In the symbolic field, Basescu declared Romania’s support for Moldova’s accession to the European Union. He reiterated however his refusal to sign border and “basic’ treaties with Moldova. Their signature by Bucharest is seen by a part of the Moldovan political elite (Communists and the Democratic Party) as a final confirmation that Romania recognizes Moldova’s sovereign statehood and its borders.. In turn, Basescu argues that Romania has already recognised both the existing border and the independence of Moldova, and that the signature of the proposed treaties would retroactively legitimize the Ribbentrop–Molotov Pact and its consequences.

Romanian policy of engagement in Moldova is accompanied by its active advocacy of Moldova within the EU. For example, Bucharest is pushing through the idea of ‘transferring’ Moldova from the group of countries covered by the European Union’s Neighbourhood Policy to the Western Balkan group. Since the latter is covered by the Enlargement Policy, this would open a prospect for EU membership to Moldova. Romania has also initiated the creation of an informal ‘Group of Friends’, intended as an unofficial pro Moldovan lobby inside the EU. It includes, apart from Romania, Germany, Italy, the United Kingdom, France and Poland. Such actions, taken together, indicate that Romania is using its EU membership with growing skill and consistency to realise its national interest in Moldova, defined as a maximum rapprochement of the two countries.

Reactions from Moldova
The Alliance for European Integration, which is currently the ruling coalition in Chisinau, has been hoping that Romania will become its key partner in its policy of rapprochement and later integration with the European Union. Romanian proposals announced at the time of Basescu’s visit fully meet those expectations.

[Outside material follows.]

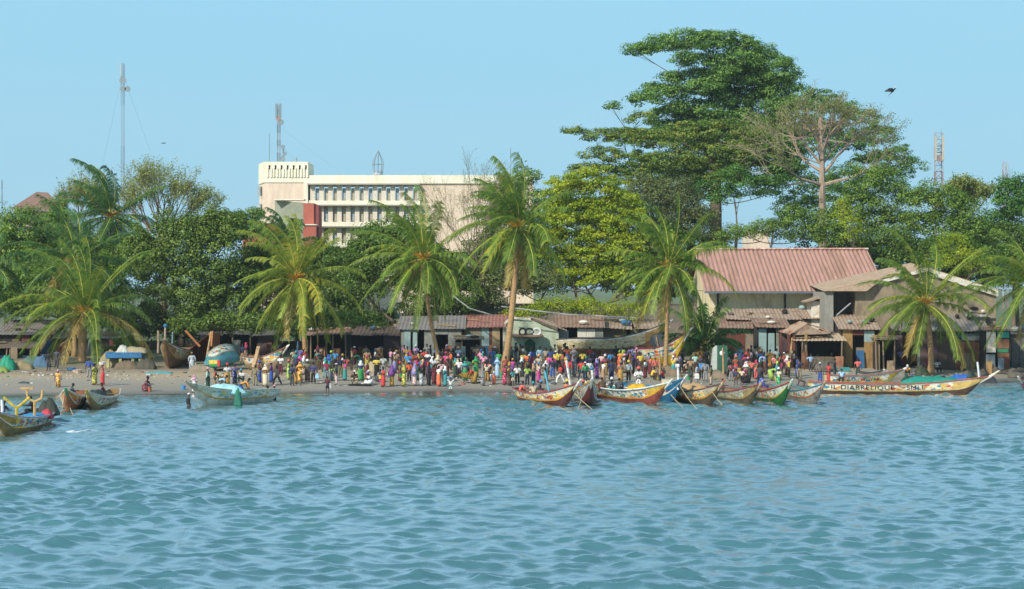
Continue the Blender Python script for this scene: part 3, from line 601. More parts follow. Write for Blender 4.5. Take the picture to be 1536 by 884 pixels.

However, this visit and the way in which the Romanian proposals were presented may become a source of troubles for the government in Chisinau. Two different visions of co-operation with Romania uneasily coexist inside the Alliance. The first one, represented by the Liberal Party led by the acting president Mihai Ghimpu, is based on the formula of ‘two Romanian states in the European Union’, thus treating co-operation with Romania as a process of restoring the unity of the Romanian nation (without openly undermining the separate statehood of Moldova). The second one, represented by Marian Lupu, who is the Alliance’s candidate for the presidency and the leader of the Democratic Party, provides for a pragmatic co-operation with Romania in the process of Moldova’s European integration, emphasising the distinctness of Moldovans as a nation and the multiethnic nature of the Moldovan state. The Liberal-Democratic Party led by Prime Minister Vlad Filat has adopted an approach intermediate between the two different visions.

The visit revealed those divides. The Democratic Party passed an official resolution in which it insisted that Romania should sign the border and the base treaties. This demand is not supported by the other members of the Alliance, which share the Romanian president’s view on this issue.
Basescu’s visit, as well as his policy towards Moldova, has also deepened political divisions within the society as a whole.. It has been enthusiastically welcomed by the pro-Romanian part of society, which more or less corresponds to the electorate of liberal parties (approximately 40%). Meanwhile, the Communist electorate (also approximately 40%) reacts negatively to any attempts of rapprochement with Romania, especially those which can be interpreted as a step towards the absorption of Moldova by Romania.